> **Provided material**
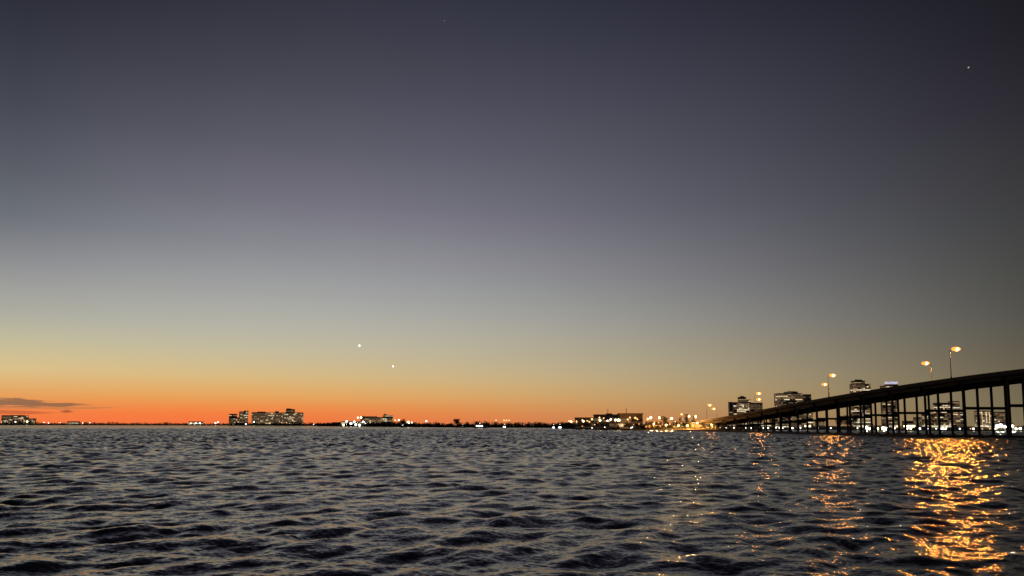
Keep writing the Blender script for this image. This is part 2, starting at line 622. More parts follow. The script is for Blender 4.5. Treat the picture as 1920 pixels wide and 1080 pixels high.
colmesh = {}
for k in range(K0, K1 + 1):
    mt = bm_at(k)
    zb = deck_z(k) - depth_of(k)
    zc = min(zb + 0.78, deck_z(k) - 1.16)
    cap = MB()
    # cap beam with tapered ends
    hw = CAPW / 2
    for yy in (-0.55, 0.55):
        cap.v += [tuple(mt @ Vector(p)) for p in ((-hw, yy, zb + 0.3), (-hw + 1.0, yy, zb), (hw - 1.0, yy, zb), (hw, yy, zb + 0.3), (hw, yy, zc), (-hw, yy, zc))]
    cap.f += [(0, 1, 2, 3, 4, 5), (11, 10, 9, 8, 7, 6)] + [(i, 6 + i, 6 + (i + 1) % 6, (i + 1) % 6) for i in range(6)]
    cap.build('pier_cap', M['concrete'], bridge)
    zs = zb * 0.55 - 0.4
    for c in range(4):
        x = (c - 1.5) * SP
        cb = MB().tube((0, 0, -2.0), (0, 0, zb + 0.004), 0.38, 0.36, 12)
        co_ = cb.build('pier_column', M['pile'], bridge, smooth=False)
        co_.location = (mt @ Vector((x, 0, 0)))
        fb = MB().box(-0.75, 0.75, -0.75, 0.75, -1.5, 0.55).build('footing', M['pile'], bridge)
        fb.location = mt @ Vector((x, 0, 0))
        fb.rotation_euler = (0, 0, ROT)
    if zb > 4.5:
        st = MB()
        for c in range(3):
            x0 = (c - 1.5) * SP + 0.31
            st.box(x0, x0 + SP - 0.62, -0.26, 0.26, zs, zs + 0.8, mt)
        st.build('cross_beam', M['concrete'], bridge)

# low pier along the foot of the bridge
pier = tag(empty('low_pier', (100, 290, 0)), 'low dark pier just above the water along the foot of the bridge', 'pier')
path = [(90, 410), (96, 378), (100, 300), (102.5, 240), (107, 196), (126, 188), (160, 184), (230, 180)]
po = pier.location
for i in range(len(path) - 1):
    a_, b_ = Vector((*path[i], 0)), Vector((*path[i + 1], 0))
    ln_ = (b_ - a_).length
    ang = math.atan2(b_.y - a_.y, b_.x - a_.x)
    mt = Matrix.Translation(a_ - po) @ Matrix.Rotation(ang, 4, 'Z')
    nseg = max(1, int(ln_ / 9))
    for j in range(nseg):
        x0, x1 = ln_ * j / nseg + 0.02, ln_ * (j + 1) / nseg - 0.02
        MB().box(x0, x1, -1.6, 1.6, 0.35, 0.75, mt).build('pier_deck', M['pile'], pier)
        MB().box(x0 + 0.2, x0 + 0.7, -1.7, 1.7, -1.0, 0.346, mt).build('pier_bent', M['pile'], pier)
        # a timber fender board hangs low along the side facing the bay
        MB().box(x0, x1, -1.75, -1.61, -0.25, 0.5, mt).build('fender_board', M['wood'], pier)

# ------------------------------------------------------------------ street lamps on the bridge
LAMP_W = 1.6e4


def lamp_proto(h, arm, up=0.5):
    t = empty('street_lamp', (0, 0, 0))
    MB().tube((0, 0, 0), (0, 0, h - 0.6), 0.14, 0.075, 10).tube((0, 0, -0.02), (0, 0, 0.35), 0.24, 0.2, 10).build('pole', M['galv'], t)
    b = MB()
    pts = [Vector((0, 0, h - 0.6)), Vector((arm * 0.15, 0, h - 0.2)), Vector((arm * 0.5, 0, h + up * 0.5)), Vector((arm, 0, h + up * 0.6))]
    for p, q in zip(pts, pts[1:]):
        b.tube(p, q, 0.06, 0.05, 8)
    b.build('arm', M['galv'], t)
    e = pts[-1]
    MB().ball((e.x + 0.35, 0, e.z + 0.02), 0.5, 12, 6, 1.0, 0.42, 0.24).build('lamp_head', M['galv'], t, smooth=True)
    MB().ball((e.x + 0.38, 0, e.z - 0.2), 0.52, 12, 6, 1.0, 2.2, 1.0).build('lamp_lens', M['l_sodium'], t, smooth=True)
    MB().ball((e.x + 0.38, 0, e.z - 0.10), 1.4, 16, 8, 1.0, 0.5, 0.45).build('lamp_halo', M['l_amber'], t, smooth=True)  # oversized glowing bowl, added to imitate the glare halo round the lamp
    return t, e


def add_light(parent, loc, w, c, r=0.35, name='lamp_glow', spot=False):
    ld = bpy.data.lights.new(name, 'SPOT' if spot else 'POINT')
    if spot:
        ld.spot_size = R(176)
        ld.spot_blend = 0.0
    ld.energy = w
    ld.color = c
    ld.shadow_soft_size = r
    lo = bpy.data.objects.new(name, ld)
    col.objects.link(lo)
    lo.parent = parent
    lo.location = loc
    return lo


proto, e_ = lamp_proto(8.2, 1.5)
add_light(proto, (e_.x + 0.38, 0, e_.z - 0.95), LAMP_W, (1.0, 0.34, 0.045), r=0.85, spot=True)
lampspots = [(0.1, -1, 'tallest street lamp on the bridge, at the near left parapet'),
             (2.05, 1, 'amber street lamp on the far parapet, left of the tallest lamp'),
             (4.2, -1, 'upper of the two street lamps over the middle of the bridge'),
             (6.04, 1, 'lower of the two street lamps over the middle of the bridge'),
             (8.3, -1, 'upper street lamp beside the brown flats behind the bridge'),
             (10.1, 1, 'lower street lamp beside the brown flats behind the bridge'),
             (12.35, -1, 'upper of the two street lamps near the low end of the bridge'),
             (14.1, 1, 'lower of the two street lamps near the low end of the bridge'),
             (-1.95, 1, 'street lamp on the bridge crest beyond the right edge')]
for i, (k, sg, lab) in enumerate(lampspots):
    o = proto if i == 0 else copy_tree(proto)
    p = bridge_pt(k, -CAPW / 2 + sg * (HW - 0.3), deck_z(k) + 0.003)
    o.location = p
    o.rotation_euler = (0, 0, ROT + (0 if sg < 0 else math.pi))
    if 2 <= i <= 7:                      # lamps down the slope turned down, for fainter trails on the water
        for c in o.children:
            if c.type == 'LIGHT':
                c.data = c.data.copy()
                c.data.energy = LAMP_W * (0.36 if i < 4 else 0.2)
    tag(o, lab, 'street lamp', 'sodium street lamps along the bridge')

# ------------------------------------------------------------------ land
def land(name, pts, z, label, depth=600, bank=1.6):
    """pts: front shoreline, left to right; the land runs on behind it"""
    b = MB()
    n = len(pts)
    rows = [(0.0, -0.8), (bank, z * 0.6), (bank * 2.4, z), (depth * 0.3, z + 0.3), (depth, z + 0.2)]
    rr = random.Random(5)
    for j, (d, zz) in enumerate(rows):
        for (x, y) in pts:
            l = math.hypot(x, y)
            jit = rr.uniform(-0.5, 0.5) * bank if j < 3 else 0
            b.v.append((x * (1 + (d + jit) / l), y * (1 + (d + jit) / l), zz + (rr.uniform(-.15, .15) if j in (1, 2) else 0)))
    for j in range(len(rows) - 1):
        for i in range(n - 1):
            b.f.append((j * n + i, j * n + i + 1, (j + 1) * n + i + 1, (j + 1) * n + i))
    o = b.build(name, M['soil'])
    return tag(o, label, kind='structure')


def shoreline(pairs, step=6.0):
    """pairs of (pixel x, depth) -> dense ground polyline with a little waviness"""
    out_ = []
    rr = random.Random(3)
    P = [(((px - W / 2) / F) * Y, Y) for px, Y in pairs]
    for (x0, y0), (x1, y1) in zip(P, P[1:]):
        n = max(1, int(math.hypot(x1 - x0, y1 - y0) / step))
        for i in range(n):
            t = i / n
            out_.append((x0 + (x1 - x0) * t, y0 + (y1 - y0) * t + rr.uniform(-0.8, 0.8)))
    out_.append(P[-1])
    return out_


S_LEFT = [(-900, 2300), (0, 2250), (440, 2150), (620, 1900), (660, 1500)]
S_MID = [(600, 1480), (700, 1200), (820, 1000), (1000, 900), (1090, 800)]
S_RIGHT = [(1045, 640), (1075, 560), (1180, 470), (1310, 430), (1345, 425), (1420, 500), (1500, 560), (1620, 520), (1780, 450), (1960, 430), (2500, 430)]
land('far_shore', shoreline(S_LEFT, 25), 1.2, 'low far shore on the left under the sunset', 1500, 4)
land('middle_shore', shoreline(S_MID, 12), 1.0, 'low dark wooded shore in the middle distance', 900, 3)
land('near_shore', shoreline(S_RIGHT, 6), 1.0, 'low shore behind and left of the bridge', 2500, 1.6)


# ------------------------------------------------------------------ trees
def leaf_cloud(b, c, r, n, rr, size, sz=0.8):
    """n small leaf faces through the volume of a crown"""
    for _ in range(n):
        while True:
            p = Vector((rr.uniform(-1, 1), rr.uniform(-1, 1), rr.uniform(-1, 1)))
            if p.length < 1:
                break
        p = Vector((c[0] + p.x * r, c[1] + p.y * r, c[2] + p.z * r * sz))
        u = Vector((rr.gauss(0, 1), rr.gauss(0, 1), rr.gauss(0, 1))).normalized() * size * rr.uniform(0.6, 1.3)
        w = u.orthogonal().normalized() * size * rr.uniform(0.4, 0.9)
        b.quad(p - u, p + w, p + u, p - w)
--
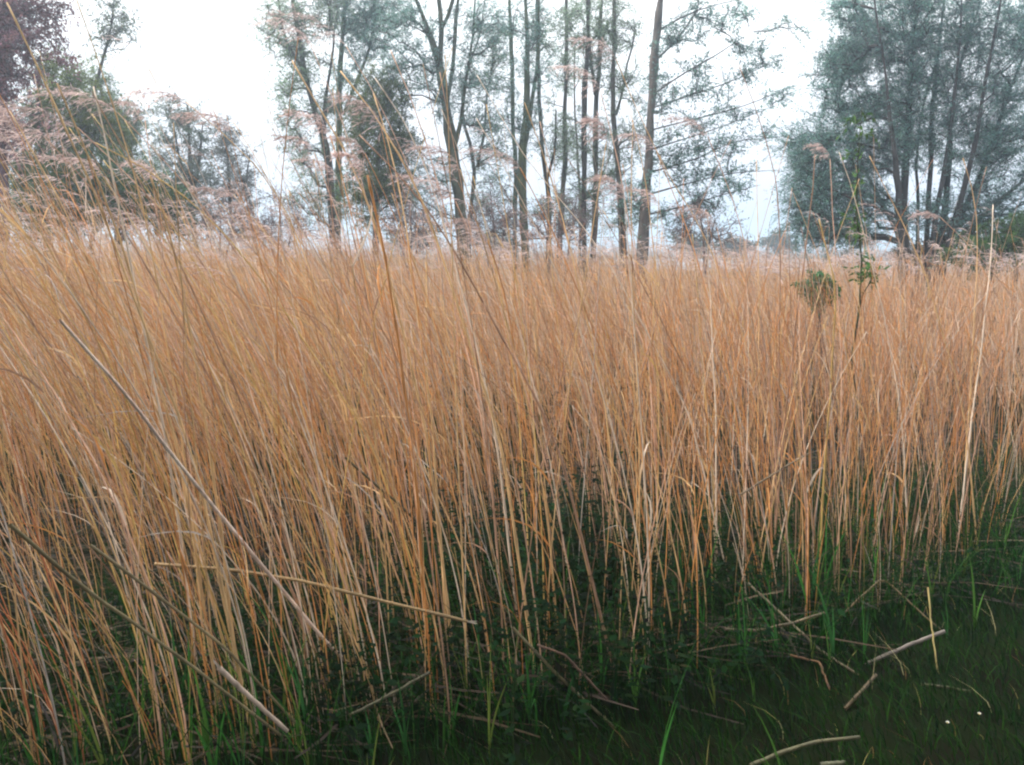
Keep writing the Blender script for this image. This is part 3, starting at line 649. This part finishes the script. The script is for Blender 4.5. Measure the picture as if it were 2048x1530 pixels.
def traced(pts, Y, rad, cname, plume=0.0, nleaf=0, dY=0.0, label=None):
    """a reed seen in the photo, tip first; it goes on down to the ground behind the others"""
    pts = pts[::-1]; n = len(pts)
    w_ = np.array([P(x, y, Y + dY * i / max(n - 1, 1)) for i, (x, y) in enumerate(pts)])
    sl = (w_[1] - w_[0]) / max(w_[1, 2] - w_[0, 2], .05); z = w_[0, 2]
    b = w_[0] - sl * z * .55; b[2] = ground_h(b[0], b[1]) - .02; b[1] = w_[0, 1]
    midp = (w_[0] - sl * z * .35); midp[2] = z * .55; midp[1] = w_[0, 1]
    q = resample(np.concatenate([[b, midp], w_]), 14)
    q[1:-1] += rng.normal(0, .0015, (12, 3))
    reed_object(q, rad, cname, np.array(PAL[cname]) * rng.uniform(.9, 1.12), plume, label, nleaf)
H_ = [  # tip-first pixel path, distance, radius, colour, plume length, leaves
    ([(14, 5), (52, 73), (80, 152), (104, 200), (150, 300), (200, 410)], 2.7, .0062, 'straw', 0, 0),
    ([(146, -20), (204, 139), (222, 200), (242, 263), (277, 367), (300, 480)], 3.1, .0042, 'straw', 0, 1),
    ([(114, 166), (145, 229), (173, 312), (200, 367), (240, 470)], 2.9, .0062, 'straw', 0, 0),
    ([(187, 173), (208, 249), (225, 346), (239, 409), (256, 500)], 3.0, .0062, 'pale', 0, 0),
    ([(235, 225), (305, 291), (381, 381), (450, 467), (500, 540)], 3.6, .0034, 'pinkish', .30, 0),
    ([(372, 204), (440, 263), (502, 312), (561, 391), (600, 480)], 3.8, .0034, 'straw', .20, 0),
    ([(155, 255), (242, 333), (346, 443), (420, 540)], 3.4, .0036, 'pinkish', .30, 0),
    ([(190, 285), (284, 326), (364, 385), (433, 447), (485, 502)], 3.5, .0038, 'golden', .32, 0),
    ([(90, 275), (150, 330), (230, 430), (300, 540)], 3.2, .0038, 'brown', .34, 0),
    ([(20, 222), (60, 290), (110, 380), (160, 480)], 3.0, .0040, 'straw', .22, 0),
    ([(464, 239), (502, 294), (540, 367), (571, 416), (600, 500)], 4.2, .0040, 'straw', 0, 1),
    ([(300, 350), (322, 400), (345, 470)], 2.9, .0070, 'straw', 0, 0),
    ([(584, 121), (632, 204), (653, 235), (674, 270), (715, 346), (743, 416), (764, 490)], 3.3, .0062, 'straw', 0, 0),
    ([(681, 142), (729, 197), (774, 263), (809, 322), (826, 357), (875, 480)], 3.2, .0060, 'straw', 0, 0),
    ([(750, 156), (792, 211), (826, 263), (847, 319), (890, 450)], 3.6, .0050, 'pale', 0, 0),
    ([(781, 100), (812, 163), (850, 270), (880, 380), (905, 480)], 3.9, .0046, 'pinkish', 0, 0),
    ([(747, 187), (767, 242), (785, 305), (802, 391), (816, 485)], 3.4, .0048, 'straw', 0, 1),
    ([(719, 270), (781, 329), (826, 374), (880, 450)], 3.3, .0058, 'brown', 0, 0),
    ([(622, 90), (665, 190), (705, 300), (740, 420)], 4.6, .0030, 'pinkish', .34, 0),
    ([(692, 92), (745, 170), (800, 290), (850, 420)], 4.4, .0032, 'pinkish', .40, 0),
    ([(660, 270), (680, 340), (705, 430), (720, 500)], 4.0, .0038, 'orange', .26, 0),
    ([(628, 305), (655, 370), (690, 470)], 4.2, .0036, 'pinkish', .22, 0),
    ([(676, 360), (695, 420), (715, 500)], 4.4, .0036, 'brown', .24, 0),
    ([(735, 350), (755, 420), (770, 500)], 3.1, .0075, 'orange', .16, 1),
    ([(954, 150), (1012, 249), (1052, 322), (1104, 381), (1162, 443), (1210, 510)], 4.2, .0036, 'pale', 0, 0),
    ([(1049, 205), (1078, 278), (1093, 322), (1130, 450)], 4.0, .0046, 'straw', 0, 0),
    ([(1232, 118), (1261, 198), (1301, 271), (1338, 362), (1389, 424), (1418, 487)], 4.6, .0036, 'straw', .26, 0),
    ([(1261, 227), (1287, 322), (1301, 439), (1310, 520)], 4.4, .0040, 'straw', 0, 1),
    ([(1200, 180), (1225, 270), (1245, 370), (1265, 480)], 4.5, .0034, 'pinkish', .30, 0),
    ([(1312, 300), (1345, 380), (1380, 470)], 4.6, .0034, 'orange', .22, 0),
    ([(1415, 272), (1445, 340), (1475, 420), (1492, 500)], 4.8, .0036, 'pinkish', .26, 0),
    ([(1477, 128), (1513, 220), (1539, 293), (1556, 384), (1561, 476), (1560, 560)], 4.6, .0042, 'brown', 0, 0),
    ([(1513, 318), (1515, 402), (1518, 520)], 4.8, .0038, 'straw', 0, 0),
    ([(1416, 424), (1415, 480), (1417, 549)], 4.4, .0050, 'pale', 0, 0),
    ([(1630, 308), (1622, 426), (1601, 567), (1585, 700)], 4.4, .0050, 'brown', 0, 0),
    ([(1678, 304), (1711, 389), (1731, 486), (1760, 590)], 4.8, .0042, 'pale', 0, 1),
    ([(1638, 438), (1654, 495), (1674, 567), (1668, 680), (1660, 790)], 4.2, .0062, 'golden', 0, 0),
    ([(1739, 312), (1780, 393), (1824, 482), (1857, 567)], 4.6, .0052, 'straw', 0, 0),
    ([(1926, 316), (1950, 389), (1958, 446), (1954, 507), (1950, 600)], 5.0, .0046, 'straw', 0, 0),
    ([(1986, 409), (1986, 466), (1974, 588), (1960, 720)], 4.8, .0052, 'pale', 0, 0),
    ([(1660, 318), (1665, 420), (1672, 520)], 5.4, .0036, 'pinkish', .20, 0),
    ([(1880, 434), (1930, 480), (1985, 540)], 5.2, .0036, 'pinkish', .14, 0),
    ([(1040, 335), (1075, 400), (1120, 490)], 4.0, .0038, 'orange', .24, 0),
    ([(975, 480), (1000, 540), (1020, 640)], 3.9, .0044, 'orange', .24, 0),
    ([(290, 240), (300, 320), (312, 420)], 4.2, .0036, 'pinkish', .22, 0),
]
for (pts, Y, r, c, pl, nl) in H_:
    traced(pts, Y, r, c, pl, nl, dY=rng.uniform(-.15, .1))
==
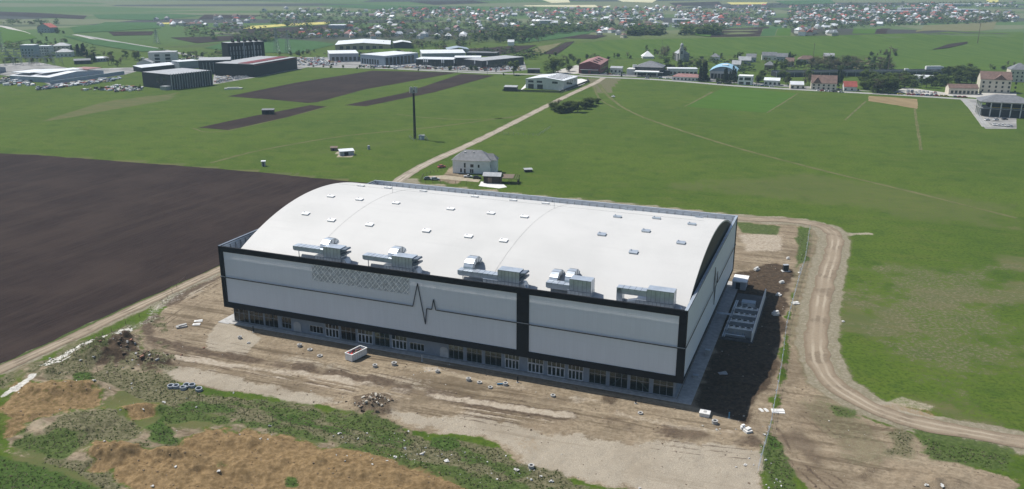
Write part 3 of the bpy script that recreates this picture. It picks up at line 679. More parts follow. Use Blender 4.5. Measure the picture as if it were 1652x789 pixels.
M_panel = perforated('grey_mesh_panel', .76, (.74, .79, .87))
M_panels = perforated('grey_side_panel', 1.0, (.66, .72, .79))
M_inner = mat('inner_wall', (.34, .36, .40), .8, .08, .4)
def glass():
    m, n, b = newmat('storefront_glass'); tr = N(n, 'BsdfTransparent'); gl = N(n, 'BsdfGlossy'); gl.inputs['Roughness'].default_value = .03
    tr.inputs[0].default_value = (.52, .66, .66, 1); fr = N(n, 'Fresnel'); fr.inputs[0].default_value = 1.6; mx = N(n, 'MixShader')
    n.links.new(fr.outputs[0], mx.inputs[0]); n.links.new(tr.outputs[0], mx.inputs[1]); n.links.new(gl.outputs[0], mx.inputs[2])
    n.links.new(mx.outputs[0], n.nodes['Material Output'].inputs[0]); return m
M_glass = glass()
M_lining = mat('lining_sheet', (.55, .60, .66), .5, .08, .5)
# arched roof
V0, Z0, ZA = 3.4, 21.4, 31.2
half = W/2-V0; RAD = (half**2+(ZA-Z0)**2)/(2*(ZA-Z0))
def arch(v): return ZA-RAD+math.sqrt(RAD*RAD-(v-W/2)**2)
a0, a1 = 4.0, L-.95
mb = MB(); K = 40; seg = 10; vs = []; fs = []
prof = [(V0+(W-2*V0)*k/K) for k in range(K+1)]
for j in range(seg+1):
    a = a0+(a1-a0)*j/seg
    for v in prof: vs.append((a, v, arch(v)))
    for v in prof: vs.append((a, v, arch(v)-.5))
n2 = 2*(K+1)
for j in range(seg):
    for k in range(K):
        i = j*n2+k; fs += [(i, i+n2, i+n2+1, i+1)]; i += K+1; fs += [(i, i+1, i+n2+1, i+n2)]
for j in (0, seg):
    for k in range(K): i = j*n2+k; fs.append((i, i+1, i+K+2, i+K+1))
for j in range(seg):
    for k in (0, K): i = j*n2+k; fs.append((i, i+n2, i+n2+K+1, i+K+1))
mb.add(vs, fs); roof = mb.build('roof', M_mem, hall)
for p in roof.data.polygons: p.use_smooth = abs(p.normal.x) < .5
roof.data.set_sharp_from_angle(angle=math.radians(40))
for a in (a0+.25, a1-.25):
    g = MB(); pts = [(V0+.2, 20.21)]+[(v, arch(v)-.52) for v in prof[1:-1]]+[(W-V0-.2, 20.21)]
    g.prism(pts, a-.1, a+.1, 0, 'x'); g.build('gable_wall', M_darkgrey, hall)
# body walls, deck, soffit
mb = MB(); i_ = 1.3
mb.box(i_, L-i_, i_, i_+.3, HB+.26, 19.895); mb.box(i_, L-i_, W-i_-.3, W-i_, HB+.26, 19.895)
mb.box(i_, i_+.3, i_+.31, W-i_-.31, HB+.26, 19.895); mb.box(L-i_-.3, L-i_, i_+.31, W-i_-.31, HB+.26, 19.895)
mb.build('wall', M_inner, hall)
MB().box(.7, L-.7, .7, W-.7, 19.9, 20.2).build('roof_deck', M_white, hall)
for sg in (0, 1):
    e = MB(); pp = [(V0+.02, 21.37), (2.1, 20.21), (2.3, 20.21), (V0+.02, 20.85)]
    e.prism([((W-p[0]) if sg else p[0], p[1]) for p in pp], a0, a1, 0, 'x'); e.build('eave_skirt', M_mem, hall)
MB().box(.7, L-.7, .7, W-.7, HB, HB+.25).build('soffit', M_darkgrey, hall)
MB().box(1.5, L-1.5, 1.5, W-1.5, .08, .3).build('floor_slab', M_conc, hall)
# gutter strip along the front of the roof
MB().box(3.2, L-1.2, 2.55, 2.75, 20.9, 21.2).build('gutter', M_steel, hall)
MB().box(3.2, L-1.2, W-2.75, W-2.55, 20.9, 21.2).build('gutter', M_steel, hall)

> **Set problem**
The required output is an exact reproduction of the lines starting at the one that contains "1080 pixels high." and ending at the one that contains "i in range(6)]". Both boundary lines belong to it.

> **Solved exercise**
Keep writing the Blender script for this image. This is part 2, starting at line 622. More parts follow. The script is for Blender 4.5. Treat the picture as 1920 pixels wide and 1080 pixels high.
colmesh = {}
for k in range(K0, K1 + 1):
    mt = bm_at(k)
    zb = deck_z(k) - depth_of(k)
    zc = min(zb + 0.78, deck_z(k) - 1.16)
    cap = MB()
    # cap beam with tapered ends
    hw = CAPW / 2
    for yy in (-0.55, 0.55):
        cap.v += [tuple(mt @ Vector(p)) for p in ((-hw, yy, zb + 0.3), (-hw + 1.0, yy, zb), (hw - 1.0, yy, zb), (hw, yy, zb + 0.3), (hw, yy, zc), (-hw, yy, zc))]
    cap.f += [(0, 1, 2, 3, 4, 5), (11, 10, 9, 8, 7, 6)] + [(i, 6 + i, 6 + (i + 1) % 6, (i + 1) % 6) for i in range(6)]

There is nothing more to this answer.